De melk haalden wij altijd van Kampereiland, na schooltijd. We karnden de melk om roomboter en echte karnemelk te maken. Moet je je voorstellen in de oorlog. En als er veel boter was, werd dat in een grote schaal gedaan met een winterwortel erin. Tegen het ranzig worden van de boter. Dat was een oud recept van een boerin. We maakten ook stroop van suikerbieten.
Ik kende ook alles, want ik haalde melk op Kampereiland bij de boeren. En ik kwam bij één boer, Van der Stouwe. Harmpie was een dienstmeid met een glazen oog, een hartstikke mooie meid, en Reindert was de boer. En Reindert zei wel eens tegen mij: "Jan, ie mutt’n moar is leer’n melk’n. Als ie et kan komt mie goed te pas. Ik kan oe ulp wel bruk’n." Want hij had een knecht en die schoot niet op. Hij zei: "Een beste kerel, maar ik wou maar dat hij nu eens gezangen ging zingen onder die koe, want hij zat altijd maar psalmen te zingen en het giet veel te langzaam, haha!"

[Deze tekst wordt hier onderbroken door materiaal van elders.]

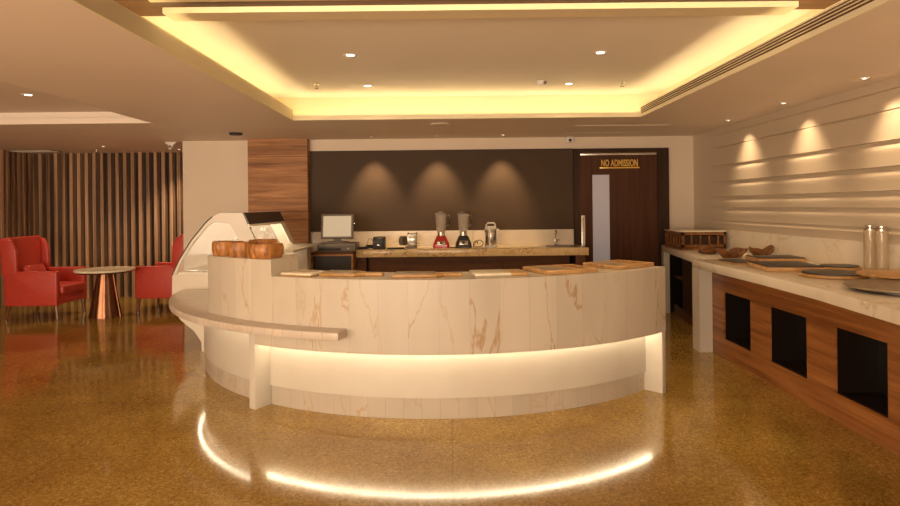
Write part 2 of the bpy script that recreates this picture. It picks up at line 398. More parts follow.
# wood clad column and dark board, splashback
t = thing('wood_column', 'floor to ceiling column clad in brown horizontal grain veneer', 'column', (-2.425, 8.82, 0))
MB().box(-.42, .42, -.08, .07, 0, ZC).build('cladding', 'colwood', t, smooth=False)
t = thing('wall_board', 'wide dark taupe board above the back counter', 'wall panel', (-.12, YB, 1.15))
MB().box(-1.90, 1.89, -.025, 0, 0, 1.145).build('board', 'board', t, smooth=False)
MB().box(-1.90, 1.89, -.032, -.0, 1.145, 1.155).build('edge_trim', 'darkwood', t, smooth=False)
t = tag(MB().box(-1.98, 1.76, YB-.03, YB-.001, .93, 1.149).build('splashback', 'backm', smooth=False), 'cream marble splashback behind the appliances', 'splashback')

# door
d1 = struct(MB().box(1.775, 1.84, YB-.05, YB, 0, 2.30).box(2.97, 3.13, YB-.05, YB, 0, 2.30).box(1.84, 2.97, YB-.05, YB, 2.255, 2.30).build('door_1', 'darkwood', smooth=False), 'dark red-brown door with narrow frosted pane')
lf = MB().box(1.84, 2.04, YB-.03, YB, 0, 2.255).box(2.285, 2.97, YB-.03, YB, 0, 2.255).box(2.04, 2.285, YB-.03, YB, 1.925, 2.255).box(2.04, 2.285, YB-.03, YB, 0, .5).build('door_leaf', 'doorwood', d1, smooth=False)
MB().box(2.04, 2.285, YB-.018, YB-.008, .5, 1.925).build('pane', 'frost', lf, smooth=False)
MB().box(1.866, 1.92, YB-.09, YB-.072, .45, 1.35, .004).box(1.88, 1.905, YB-.075, YB-.03, .55, .58).box(1.88, 1.905, YB-.075, YB-.03, 1.22, 1.25).build('handle', 'steel', lf)
MB().box(1.86, 2.95, YB-.07, YB-.03, 2.20, 2.235, .004).build('door_closer', 'steel', lf)

# access hatch outline in the ceiling
tag(MB().box(1.55, 2.7, 7.6, 7.61, ZC-.003, ZC+.001).box(1.55, 2.7, 8.35, 8.36, ZC-.003, ZC+.001).box(1.55, 1.56, 7.61, 8.35, ZC-.003, ZC+.001).box(2.69, 2.7, 7.61, 8.35, ZC-.003, ZC+.001).box(1.58, 2.67, 7.63, 8.33, ZC-.002, ZC).build('ceiling_hatch', 'ceil', smooth=False),
    'flush cream access hatch in the ceiling before the door', 'ceiling hatch')

# ================================================================== COVE LIGHTING
def strip(name, boxes, mat, label):
    m = MB()
    for b in boxes: m.box(*b)
    return tag(m.build(name, mat, smooth=False), label, 'light')
zl = ZC+.032
strip('cove_light', [(OX0-.10, OX0-.07, 1.8, OY1, zl, zl+.012)], 'coveled', 'hidden warm light strip along the left side of the ceiling tray')
strip('cove_light', [(OX1+.07, OX1+.10, 1.8, OY1, zl, zl+.012)], 'coveled', 'hidden warm light strip along the right side of the ceiling tray')
strip('cove_light', [(OX0-.07, OX1+.07, OY1+.07, OY1+.10, zl, zl+.012)], 'coveled', 'hidden warm light strip along the far side of the ceiling tray')
bl = thing('cove_light', 'assumed slim warm light strip washing the crossing ceiling beam', 'light', (0, 3.64, ZU-.036))  # assumed strip, added to light the front face of the beam
MB().box(OX0+.005, OX1-.005, -.03, 0, -.02, 0).build('housing', 'cove', bl, smooth=False)
MB().box(OX0+.02, OX1-.02, 0, .006, -.017, -.003).build('diffuser', emit('assumed_beam_led', (1, .80, .42), 13.), bl, smooth=False)
# linear air grille in the right lip
gr = thing('air_grille', 'long slotted air grille set in the right lip of the ceiling tray', 'vent', (OX1-.02, 0, ZC))
MB().box(.004, .016, OY0, OY1, .035, LH-.01).build('backing', 'cabwood', gr, smooth=False)
for k in range(3): MB().box(-.004, .008, OY0, OY1, .047+k*.02, .053+k*.02).build('blade', 'cove', gr, smooth=False)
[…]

Ik heb het melken geleerd op een koe die pas gekalfd had. Ik heb wel veertien dagen met kramp in m’n duimen gelopen, maar ik kon melken! De dienstmeid Harmpie zei: "Jan, ie liek’n al een best’n boer, ie kan al melk’n, groas mei’n, biet’n voer’n en kalf trek’n." Maar op een gegeven moment ging ik melk halen en dan stonden er eerst een stuk of zes koeien voor me klaar. Die moest ik melken en dan kon ik naar huis toe! En toch was dat wel leuk hoor.